### Supplied data:
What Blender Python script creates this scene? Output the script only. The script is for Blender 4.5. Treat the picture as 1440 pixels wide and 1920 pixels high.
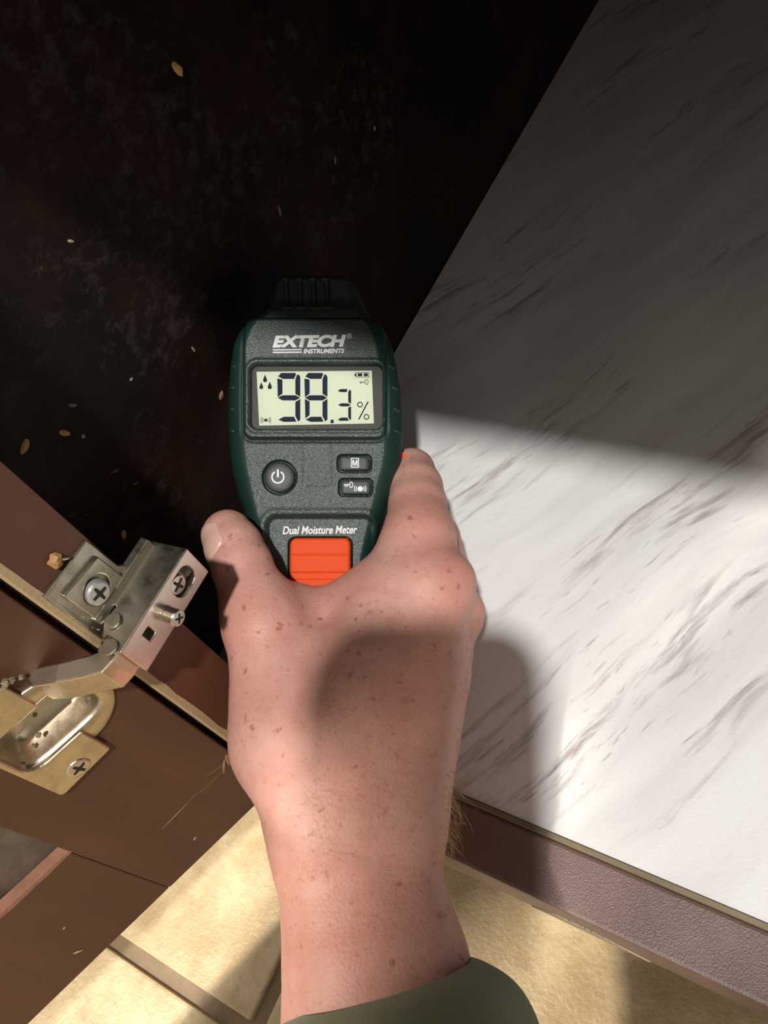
import bpy, bmesh, math, random
import numpy as np
from mathutils import Matrix, Vector
for o in list(bpy.data.objects): bpy.data.objects.remove(o)
S = bpy.context.scene
COL = S.collection
random.seed(7); RNG = np.random.default_rng(7)

# ------------------------------------------------------------------ camera
FPX = 1490.0
ROT = np.array([[0.85501101, 0.42589843, -0.29591671],      # camera right in world
                [0.21199102, -0.80776885, -0.55006298],     # camera down
                [-0.47330326, 0.40757822, -0.78093791]])    # camera forward
CAM = np.array([0.0, 0.0, 0.45])
cam = bpy.data.cameras.new('camera'); cam_o = bpy.data.objects.new('camera', cam); COL.objects.link(cam_o)
mw = Matrix.Identity(4)
for i in range(3):
    mw[i][0] = ROT[0][i]; mw[i][1] = -ROT[1][i]; mw[i][2] = -ROT[2][i]; mw[i][3] = CAM[i]
cam_o.matrix_world = mw
cam.sensor_fit = 'AUTO'; cam.sensor_width = 36.0; cam.lens = 36.0 * FPX / 1920.0
cam.clip_start = 0.005; cam.clip_end = 50
S.camera = cam_o

# ------------------------------------------------------------------ world, lamps, exposure
W = bpy.data.worlds.new('world'); S.world = W; W.use_nodes = True
W.node_tree.nodes['Background'].inputs[0].default_value = (1.0, 0.92, 0.82, 1)
W.node_tree.nodes['Background'].inputs[1].default_value = 0.72
def disk_lamp(name, loc, target, size, power, color):
    l = bpy.data.lights.new(name, 'AREA'); l.shape = 'DISK'; l.size = size; l.energy = power; l.color = color
    o = bpy.data.objects.new(name, l); COL.objects.link(o); o.location = loc
    o.rotation_euler = (Vector(target) - Vector(loc)).to_track_quat('-Z', 'Y').to_euler()
    return o
disk_lamp('ceiling_lamp', (0.66, -0.69, 2.40), (-0.1, 0.1, 0.14), 0.10, 53.0, (1.0, 0.97, 0.93))
disk_lamp('ceiling_lamp', (-0.88, -1.05, 2.40), (-0.1, 0.1, 0.14), 0.14, 72.0, (1.0, 0.91, 0.79))
S.view_settings.view_transform = 'Standard'; S.view_settings.look = 'None'
S.view_settings.exposure = 0.15; S.view_settings.gamma = 1.0; S.view_settings.use_curve_mapping = False

# ------------------------------------------------------------------ helpers
def ray(px, py):
    return ROT.T @ np.array([(px - 720.0) / FPX, (py - 960.0) / FPX, 1.0])
def at(px, py, dep):
    return CAM + dep * ray(px, py)
def onplane(px, py, P, n):
    r = ray(px, py); P = np.array(P, float); n = np.array(n, float)
    return CAM + r * (((P - CAM) @ n) / (r @ n))
def thing(name, label, cat, loc):
    o = bpy.data.objects.new(name, None); COL.objects.link(o); o.location = loc; o.empty_display_size = 0.05
    o['label'] = label; o['category'] = cat
    bpy.context.view_layer.update()
    return o
def obj(name, V, F, mat, parent=None, smooth=False, local=False, label=None):
    me = bpy.data.meshes.new(name)
    me.from_pydata([tuple(map(float, v)) for v in V], [], [tuple(map(int, f)) for f in F]); me.update()
    return link(name, me, mat, parent, smooth, local, label)
def link(name, me, mat, parent=None, smooth=False, local=False, label=None):
    if mat is not None and not me.materials: me.materials.append(mat)
    if smooth: me.shade_smooth()
    o = bpy.data.objects.new(name, me); COL.objects.link(o)
    if parent is not None:
        o.parent = parent
        if not local:
            M = parent.matrix_basis.copy(); p = parent
            while p.parent is not None:
                M = p.parent.matrix_basis @ p.matrix_parent_inverse @ M if False else p.parent.matrix_basis @ M
                p = p.parent
            o.matrix_parent_inverse = parent.matrix_world.inverted() if parent.type == 'EMPTY' else Matrix.Identity(4)
    if label: o['label'] = label
    return o
def bm_obj(name, bm, mat, parent=None, smooth=False, local=False, label=None):
    bmesh.ops.recalc_face_normals(bm, faces=bm.faces[:])
    me = bpy.data.meshes.new(name); bm.to_mesh(me); bm.free()
    return link(name, me, mat, parent, smooth, local, label)
def add_hexa(bm, pts8, bev=0.0, seg=2):
    """pts8: 4 bottom then 4 top corners"""
    b2 = bmesh.new()
    vs = [b2.verts.new(tuple(map(float, p))) for p in pts8]
    for f in ((0, 3, 2, 1), (4, 5, 6, 7), (0, 1, 5, 4), (1, 2, 6, 5), (2, 3, 7, 6), (3, 0, 4, 7)):
        b2.faces.new([vs[i] for i in f])
    bmesh.ops.recalc_face_normals(b2, faces=b2.faces[:])
    if bev: bmesh.ops.bevel(b2, geom=b2.edges[:], offset=bev, segments=seg, profile=0.6, affect='EDGES')
    me = bpy.data.meshes.new('tmp'); b2.to_mesh(me); b2.free(); bm.from_mesh(me); bpy.data.meshes.remove(me)
def box(name, lo, hi, mat, parent=None, bev=0.0, label=None):
    bm = bmesh.new(); (a, b, c), (d, e, f) = lo, hi
    add_hexa(bm, [(a, b, c), (d, b, c), (d, e, c), (a, e, c), (a, b, f), (d, b, f), (d, e, f), (a, e, f)], bev)
    return bm_obj(name, bm, mat, parent, label=label)
def plate_bm(outer, holes, th, O, U, V, N, bev=0.0):
    """flat plate with holes: 2D loops in the frame O,U,V extruded along N by th"""
    O, U, V, N = map(lambda a: np.array(a, float), (O, U, V, N))
    bm = bmesh.new()
    for lp in [outer] + list(holes):
        vs = [bm.verts.new(tuple(O + u * U + v * V)) for u, v in lp]
        for i in range(len(vs)): bm.edges.new((vs[i], vs[(i + 1) % len(vs)]))
    bmesh.ops.triangle_fill(bm, use_beauty=True, use_dissolve=False, edges=bm.edges[:], normal=Vector(N))
    r = bmesh.ops.extrude_face_region(bm, geom=bm.faces[:])
    bmesh.ops.translate(bm, vec=Vector(N * th), verts=[g for g in r['geom'] if isinstance(g, bmesh.types.BMVert)])
    bmesh.ops.recalc_face_normals(bm, faces=bm.faces[:])
    if bev:
        es = [e for e in bm.edges if len(e.link_faces) == 2 and e.calc_face_angle(0) > 0.6]
        bmesh.ops.bevel(bm, geom=es, offset=bev, segments=2, profile=0.5, affect='EDGES')
    return bm
def circ(cx, cy, r, n=28, ry=None, a0=0.0):
    ry = r if ry is None else ry
    return [(cx + r * math.cos(a0 + 2 * math.pi * i / n), cy + ry * math.sin(a0 + 2 * math.pi * i / n)) for i in range(n)]
def rrect(cx, cy, hx, hy, r, n=6):
    out = []
    for sx, sy, a in ((1, 1, 0), (-1, 1, 90), (-1, -1, 180), (1, -1, 270)):
        for i in range(n + 1):
            t = math.radians(a + 90 * i / n)
            out.append((cx + sx * (hx - r) + r * math.cos(t), cy + sy * (hy - r) + r * math.sin(t)))
    return out
def ss(a, b, x):
    t = np.clip((x - a) / (b - a), 0, 1); return t * t * (3 - 2 * t)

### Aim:
Repeat the listing above from its first line through the line that contains "random.seed(7); RNG = np.random.default_rng(7)", both included, and nothing more. Drop the pictures.

### Solution to this problem:
What Blender Python script creates this scene? Output the script only. The script is for Blender 4.5. Treat the picture as 1440 pixels wide and 1920 pixels high.
import bpy, bmesh, math, random
import numpy as np
from mathutils import Matrix, Vector
for o in list(bpy.data.objects): bpy.data.objects.remove(o)
S = bpy.context.scene
COL = S.collection
random.seed(7); RNG = np.random.default_rng(7)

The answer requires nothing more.